In reality, what stops visitors in their tracks and has them looking around for an explanation is the “silent” sound of the Millennium Bridge, the 1,050-foot steel walkway designed by Norman Foster and Anthony Caro, which links the Tate Modern to St. Paul’s Cathedral across the Thames.
Why silent? Because it is not what people hear when crossing the footbridge. Rather, it is the amplified sound of the bridge’s vibrations that has been taken into Turbine Hall in the form of a sound sculpture created by the San Francisco-based American artist Bill Fontana. “Harmonic Bridge,” as it is called, can be heard through July 16.
“The bridge is like a large string instrument for me,” said Mr. Fontana, 59, leading a visitor across the bridge. “It even looks like a string instrument.”
When it opened in June 2001, swaying like a violin in an orchestra, it was promptly nicknamed the “wobbly bridge” and was closed after just three days. With $7 million added to the bridge’s original $25 million cost, 91 dampers and shock absorbers were then installed before it reopened in March 2002.
But like any man-made structure, it still emits an inner sound. And to capture this, Mr. Fontana has placed eight accelerometers, or vibration sensors, on the bridge, four on its thick suspension cables (attached by experts from Arup, the international engineering company that built the bridge) and four more on thin cables beneath the handrail.
These sensors pick up vibrations — a deep sound from the thick cables, a higher pitch from the thin ones — caused by passing boats, strong winds, rhythmic footsteps and waves striking the bridge’s single midstream pillar. “Sound travels 10 times faster through steel than through the air,” Mr. Fontana noted.
Each sensor is connected by wire to a control box inside the Turbine Hall, where the sound is amplified and mixed before being transmitted through 11 loudspeakers. And since the project is sponsored by Platform for Art, the London Underground’s public art program, the same sound is also being carried by eight loudspeakers into the concourse of the nearby subway station.
Technology then becomes art when Mr.
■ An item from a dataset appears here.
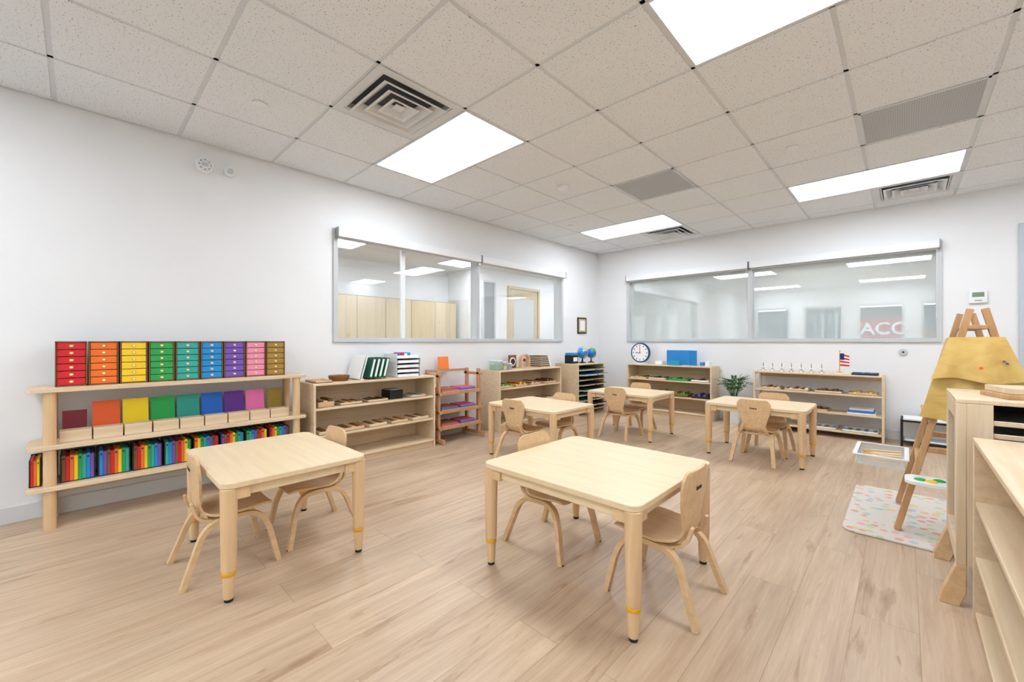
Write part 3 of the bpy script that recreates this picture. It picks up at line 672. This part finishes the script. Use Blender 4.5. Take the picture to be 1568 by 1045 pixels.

Fontana creates what he calls “a score of short spatial compositions.” Specifically, using a computer, he selects the sound of, say, three or four sensors at a time and creates pathways for them to travel around different loudspeakers. He also controls the volume so that the sound fades in and out. Yet this serves only as a framework, since the actual — live — sound is constantly changing.
“My basic approach is that music is everywhere,” Mr. Fontana explained, “and sounds are infinitely complex. My art involves focusing on something from the real world and delineating its musical structure.”
Perhaps unsurprisingly, Mr. Fontana began as a composer of Minimalist music in the late 1960’s. But a turning point came when he lived in Australia from 1974 to 1978 and was hired by the Australian Broadcasting Corporation to record the sounds of the country. “I would go out with outside broadcasting trucks, set up in a landscape and make sound maps,” he recalled.
His first art work as such was “Kirribilli Wharf,” made in 1976, in which he captured the sound of waves splashing around a pier on Sydney Harbor in an eight-channel recording that was played continuously in a darkened gallery.
Many other unlikely confrontations of sound and place have followed. In 1983, for instance, on the occasion of the 100th anniversary of the Brooklyn Bridge, the sound of “Oscillating Steel Grids Along the Brooklyn Bridge” was carried to the plaza in front of the World Trade Center.
In his hometown, San Francisco, Mr. Fontana recorded the sounds around the Golden Gate Bridge and the Ferry Building, while for the 50th anniversary of D-Day in 1994 he took the gull cries and breaking waves of Normandy beaches to the Arc de Triomphe in the heart of Paris. And most recently here, he transmitted the sounds of Big Ben’s clockwork into the Palace of Westminster. (Some of Mr. Fontana’s “sound sculptures” can be heard on his Web site, resoundings.org.)
Still, the very size of Turbine Hall — 500 feet long, 75 feet wide and 115 feet high — poses a peculiar challenge. Over the last six years the Tate Modern has been commissioning artists to create temporary installations in the hall as a way of incorporating it into the museum. Among those who have done so are Louise Bourgeois, Anish Kapoor, Juan Muñoz, Olafur Eliasson, Bruce Nauman (with a sound installation) and Rachel Whiteread.
Yet, interestingly, “Harmonic Bridge” succeeds in filling this space more than some earlier physical installations. One reason is that the sound literally fills the hall. But another is that the sound is alive: rising and falling, always different, at once strange and familiar, mysterious and evocative, hypnotic and sensual.
Mr. Fontana could not be happier. Standing on the ramp that leads into the hall, listening to the otherworldly sound that he had conceived yet had never heard before, he whispered: “I love this space. I just love this space.”